Carving charisma

First African-American to solo at MOMA featured at High's downtown gallery

For most of us, leaving home is a rite of passage, a necessary transition to adulthood and the only way we can gain the education and exposure we need to "make it." The late self-taught artist William Edmondson proved quite the opposite. His story, told in The Art of William Edmondson at the High Museum of Art Folk Art & Photography Galleries, illustrates how, in this fast-moving, far-flung world, there's meaning and fulfillment to be found quite close by.
Edmondson's life began in 1874 on a former plantation in southwestern Davidson County in Tennessee, and ended in 1951, less than three miles away, in Nashville. When a spiritual vision in 1933 led him to begin sculpting tombstones, he gathered discarded stones from the streets and fields and used old railroad spikes and a hammer to chisel a series of simple rectangles. He figured out how to add decorative relief along with lettering to the stones and began to sculpt birdbaths, birds and animals. Eventually, his yard became a world inhabited by a myriad of limestone forms that he constantly rearranged.

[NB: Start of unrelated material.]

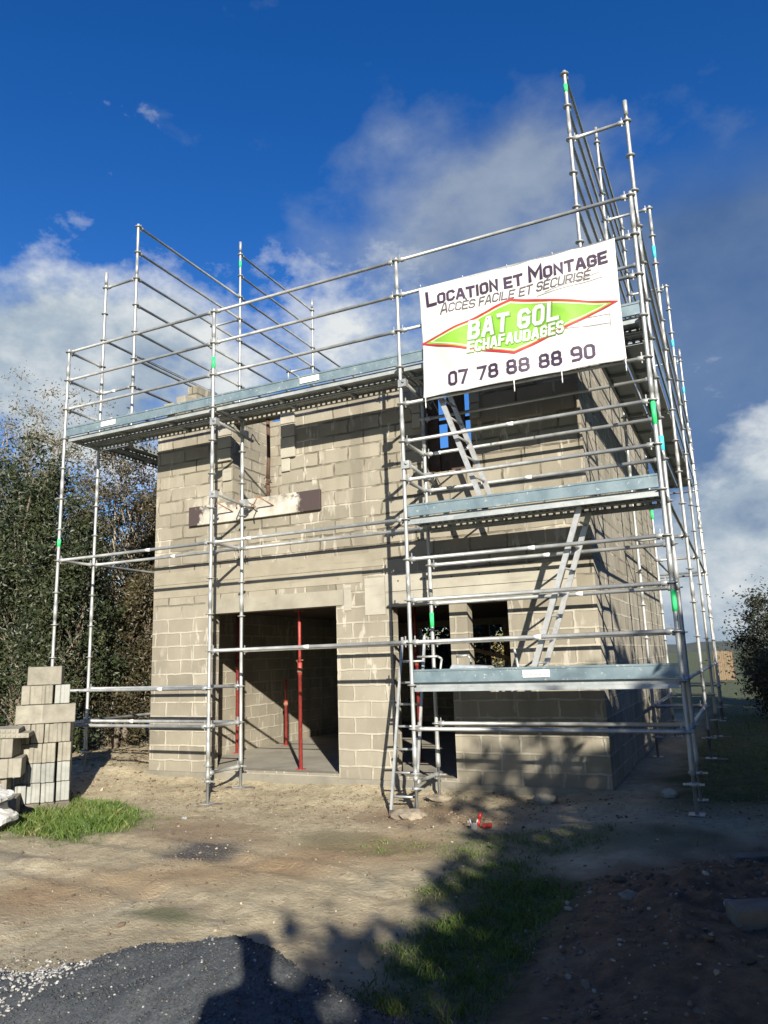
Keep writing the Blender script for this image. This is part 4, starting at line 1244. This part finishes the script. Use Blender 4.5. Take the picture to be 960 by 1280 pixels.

In 1935, Edmondson's magical environment was discovered by a Harper's Bazaar fashion photographer, Louise Dahl-Wolfe. Magazine owner William Randolph Hearst wouldn't allow a black artist's work to appear in the publication at the time, so Dahl-Wolfe took photographs of the artist and his sculptures to Alfred Barr, then director of the Museum of Modern Art in New York. Barr arranged for Edmondson's one-man museum show in 1937, the first for an African-American artist.
Dahl-Wolfe's photographs, along with those of renowned artist Edward Weston and Consuelo Kanaga, accompany the sculptures in this exhibition. The photographers that captured the spirit of the carver and his creative process often were drawn to his pensive visage and sensitive, slim-fingered hands.
Edmondson's subjects depict his influences — a deep spirituality, his community, African-American folklore and popular culture. The artist often spoke of allowing forms to emerge from the stones by setting free their spirits. His philosophy parallels that of stone sculptors ranging from Michelangelo to first generation Zimbabwean Shona sculptors.
Certain aspects of his sculptures connect Edmondson with the late Nellie Mae Rowe, whose work was featured in the High Museum's downtown space last year. His sphinx-like "Talking Owl" fuses animal and human form. There are two galleries of creatures — turtles, rabbits, eagles, rams, horses and a bear/possum that the artist called "Critter."
Though he never married, the artist was surrounded and influenced by women. He carved many female figures, including "Girl With Cape," "Bride," a schoolteacher, a nurse. His small statue of Eleanor Roosevelt features the late first lady with a high-collared coat and hair that cascades down her back all the way to her feet. There's an "Eve," whose form evokes the work of Fernand Leger. The most practical of his biblical references to woman is the delightful "Angel With a Pocketbook."
One Weston portrait portrays Edmondson's realm as poignant theater. A white curtain pulled up and back reveals the artist seated beside a few rectangles of stone, crumbled stone at his feet. His noble demeanor belies his tattered clothes and shoes worn completely through at the toes. Those metaphoric shoes speak volumes about a man who went a long way, without straying far from home.
The Art of William Edmondson continues through May 19. High Museum Folk Art and Photography Galleries, 30 John Wesley Dobbs Ave. 404-577-6940.